Task details:
Print all the data, keeping every line exactly as it is.

Records with scene code:

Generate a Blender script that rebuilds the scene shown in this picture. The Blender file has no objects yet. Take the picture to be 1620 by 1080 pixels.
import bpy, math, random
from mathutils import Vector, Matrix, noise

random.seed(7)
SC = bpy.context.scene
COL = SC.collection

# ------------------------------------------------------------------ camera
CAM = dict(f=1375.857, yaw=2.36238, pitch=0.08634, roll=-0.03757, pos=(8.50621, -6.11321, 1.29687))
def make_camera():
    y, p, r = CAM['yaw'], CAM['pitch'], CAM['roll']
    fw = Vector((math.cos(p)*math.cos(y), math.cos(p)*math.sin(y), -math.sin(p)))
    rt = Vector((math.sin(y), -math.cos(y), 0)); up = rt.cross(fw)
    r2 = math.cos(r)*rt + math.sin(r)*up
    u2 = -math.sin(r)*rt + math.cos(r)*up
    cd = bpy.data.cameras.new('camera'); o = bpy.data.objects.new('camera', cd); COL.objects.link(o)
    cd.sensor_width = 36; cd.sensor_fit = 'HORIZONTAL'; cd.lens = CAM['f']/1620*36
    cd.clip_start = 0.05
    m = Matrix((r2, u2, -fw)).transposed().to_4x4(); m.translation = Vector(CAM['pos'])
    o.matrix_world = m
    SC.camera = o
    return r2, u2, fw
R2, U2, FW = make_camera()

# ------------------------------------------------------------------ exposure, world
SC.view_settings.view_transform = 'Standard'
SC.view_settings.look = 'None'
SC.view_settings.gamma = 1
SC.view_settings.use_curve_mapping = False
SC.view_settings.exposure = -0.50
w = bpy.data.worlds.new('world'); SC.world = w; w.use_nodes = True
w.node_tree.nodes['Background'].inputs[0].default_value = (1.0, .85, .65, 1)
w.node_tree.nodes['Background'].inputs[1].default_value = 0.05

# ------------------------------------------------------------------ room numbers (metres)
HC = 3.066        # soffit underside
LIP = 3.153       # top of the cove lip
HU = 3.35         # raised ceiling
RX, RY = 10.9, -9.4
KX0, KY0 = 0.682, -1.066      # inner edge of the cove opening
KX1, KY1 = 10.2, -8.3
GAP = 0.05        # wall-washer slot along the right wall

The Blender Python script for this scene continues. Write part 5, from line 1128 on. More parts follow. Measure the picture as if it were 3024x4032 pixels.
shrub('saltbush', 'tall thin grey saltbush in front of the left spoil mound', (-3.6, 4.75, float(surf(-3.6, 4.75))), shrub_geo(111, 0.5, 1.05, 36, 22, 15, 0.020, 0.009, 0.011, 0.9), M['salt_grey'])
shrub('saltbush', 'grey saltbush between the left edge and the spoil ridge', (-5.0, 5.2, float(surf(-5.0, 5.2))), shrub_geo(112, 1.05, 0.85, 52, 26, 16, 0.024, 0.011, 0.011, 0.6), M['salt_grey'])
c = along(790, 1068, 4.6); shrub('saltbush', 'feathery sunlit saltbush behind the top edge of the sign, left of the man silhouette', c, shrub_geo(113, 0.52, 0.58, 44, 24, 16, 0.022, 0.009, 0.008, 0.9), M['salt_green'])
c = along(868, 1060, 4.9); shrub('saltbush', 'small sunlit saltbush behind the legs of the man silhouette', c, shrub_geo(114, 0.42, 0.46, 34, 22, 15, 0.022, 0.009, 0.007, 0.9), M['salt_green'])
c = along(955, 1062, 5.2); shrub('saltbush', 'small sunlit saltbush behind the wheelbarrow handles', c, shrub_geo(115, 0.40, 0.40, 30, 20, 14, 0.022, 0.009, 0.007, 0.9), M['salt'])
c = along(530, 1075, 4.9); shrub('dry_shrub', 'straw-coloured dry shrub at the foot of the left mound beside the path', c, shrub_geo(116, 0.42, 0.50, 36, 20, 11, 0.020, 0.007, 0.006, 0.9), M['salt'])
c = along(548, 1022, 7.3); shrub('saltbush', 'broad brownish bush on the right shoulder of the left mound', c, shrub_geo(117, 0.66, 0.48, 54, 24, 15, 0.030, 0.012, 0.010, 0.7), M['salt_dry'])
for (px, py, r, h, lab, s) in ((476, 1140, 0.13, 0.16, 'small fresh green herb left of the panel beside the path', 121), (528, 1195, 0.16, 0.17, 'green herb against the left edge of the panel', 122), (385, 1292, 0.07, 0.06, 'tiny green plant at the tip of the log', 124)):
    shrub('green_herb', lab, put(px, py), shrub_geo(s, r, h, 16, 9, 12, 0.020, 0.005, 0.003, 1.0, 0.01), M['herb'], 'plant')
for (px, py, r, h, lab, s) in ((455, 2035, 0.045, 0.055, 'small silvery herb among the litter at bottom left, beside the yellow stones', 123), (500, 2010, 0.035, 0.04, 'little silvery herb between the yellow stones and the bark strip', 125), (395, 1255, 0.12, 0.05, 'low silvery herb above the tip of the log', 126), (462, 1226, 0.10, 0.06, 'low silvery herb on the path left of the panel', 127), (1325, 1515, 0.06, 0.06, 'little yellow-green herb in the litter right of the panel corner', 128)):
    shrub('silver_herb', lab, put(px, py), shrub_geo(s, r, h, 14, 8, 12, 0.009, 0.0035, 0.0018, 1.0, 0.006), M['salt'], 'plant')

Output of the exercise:
Generate a Blender script that rebuilds the scene shown in this picture. The Blender file has no objects yet. Take the picture to be 1620 by 1080 pixels.
import bpy, math, random
from mathutils import Vector, Matrix, noise

random.seed(7)
SC = bpy.context.scene
COL = SC.collection

# ------------------------------------------------------------------ camera
CAM = dict(f=1375.857, yaw=2.36238, pitch=0.08634, roll=-0.03757, pos=(8.50621, -6.11321, 1.29687))
def make_camera():
    y, p, r = CAM['yaw'], CAM['pitch'], CAM['roll']
    fw = Vector((math.cos(p)*math.cos(y), math.cos(p)*math.sin(y), -math.sin(p)))
    rt = Vector((math.sin(y), -math.cos(y), 0)); up = rt.cross(fw)
    r2 = math.cos(r)*rt + math.sin(r)*up
    u2 = -math.sin(r)*rt + math.cos(r)*up
    cd = bpy.data.cameras.new('camera'); o = bpy.data.objects.new('camera', cd); COL.objects.link(o)
    cd.sensor_width = 36; cd.sensor_fit = 'HORIZONTAL'; cd.lens = CAM['f']/1620*36
    cd.clip_start = 0.05
    m = Matrix((r2, u2, -fw)).transposed().to_4x4(); m.translation = Vector(CAM['pos'])
    o.matrix_world = m
    SC.camera = o
    return r2, u2, fw
R2, U2, FW = make_camera()

# ------------------------------------------------------------------ exposure, world
SC.view_settings.view_transform = 'Standard'
SC.view_settings.look = 'None'
SC.view_settings.gamma = 1
SC.view_settings.use_curve_mapping = False
SC.view_settings.exposure = -0.50
w = bpy.data.worlds.new('world'); SC.world = w; w.use_nodes = True
w.node_tree.nodes['Background'].inputs[0].default_value = (1.0, .85, .65, 1)
w.node_tree.nodes['Background'].inputs[1].default_value = 0.05

# ------------------------------------------------------------------ room numbers (metres)
HC = 3.066        # soffit underside
LIP = 3.153       # top of the cove lip
HU = 3.35         # raised ceiling
RX, RY = 10.9, -9.4
KX0, KY0 = 0.682, -1.066      # inner edge of the cove opening
KX1, KY1 = 10.2, -8.3
GAP = 0.05        # wall-washer slot along the right wall

The Blender Python script for this scene continues. Write part 5, from line 1128 on. More parts follow. Measure the picture as if it were 3024x4032 pixels.
shrub('saltbush', 'tall thin grey saltbush in front of the left spoil mound', (-3.6, 4.75, float(surf(-3.6, 4.75))), shrub_geo(111, 0.5, 1.05, 36, 22, 15, 0.020, 0.009, 0.011, 0.9), M['salt_grey'])
shrub('saltbush', 'grey saltbush between the left edge and the spoil ridge', (-5.0, 5.2, float(surf(-5.0, 5.2))), shrub_geo(112, 1.05, 0.85, 52, 26, 16, 0.024, 0.011, 0.011, 0.6), M['salt_grey'])
c = along(790, 1068, 4.6); shrub('saltbush', 'feathery sunlit saltbush behind the top edge of the sign, left of the man silhouette', c, shrub_geo(113, 0.52, 0.58, 44, 24, 16, 0.022, 0.009, 0.008, 0.9), M['salt_green'])
c = along(868, 1060, 4.9); shrub('saltbush', 'small sunlit saltbush behind the legs of the man silhouette', c, shrub_geo(114, 0.42, 0.46, 34, 22, 15, 0.022, 0.009, 0.007, 0.9), M['salt_green'])
c = along(955, 1062, 5.2); shrub('saltbush', 'small sunlit saltbush behind the wheelbarrow handles', c, shrub_geo(115, 0.40, 0.40, 30, 20, 14, 0.022, 0.009, 0.007, 0.9), M['salt'])
c = along(530, 1075, 4.9); shrub('dry_shrub', 'straw-coloured dry shrub at the foot of the left mound beside the path', c, shrub_geo(116, 0.42, 0.50, 36, 20, 11, 0.020, 0.007, 0.006, 0.9), M['salt'])
c = along(548, 1022, 7.3); shrub('saltbush', 'broad brownish bush on the right shoulder of the left mound', c, shrub_geo(117, 0.66, 0.48, 54, 24, 15, 0.030, 0.012, 0.010, 0.7), M['salt_dry'])
for (px, py, r, h, lab, s) in ((476, 1140, 0.13, 0.16, 'small fresh green herb left of the panel beside the path', 121), (528, 1195, 0.16, 0.17, 'green herb against the left edge of the panel', 122), (385, 1292, 0.07, 0.06, 'tiny green plant at the tip of the log', 124)):
    shrub('green_herb', lab, put(px, py), shrub_geo(s, r, h, 16, 9, 12, 0.020, 0.005, 0.003, 1.0, 0.01), M['herb'], 'plant')
for (px, py, r, h, lab, s) in ((455, 2035, 0.045, 0.055, 'small silvery herb among the litter at bottom left, beside the yellow stones', 123), (500, 2010, 0.035, 0.04, 'little silvery herb between the yellow stones and the bark strip', 125), (395, 1255, 0.12, 0.05, 'low silvery herb above the tip of the log', 126), (462, 1226, 0.10, 0.06, 'low silvery herb on the path left of the panel', 127), (1325, 1515, 0.06, 0.06, 'little yellow-green herb in the litter right of the panel corner', 128)):
    shrub('silver_herb', lab, put(px, py), shrub_geo(s, r, h, 14, 8, 12, 0.009, 0.0035, 0.0018, 1.0, 0.006), M['salt'], 'plant')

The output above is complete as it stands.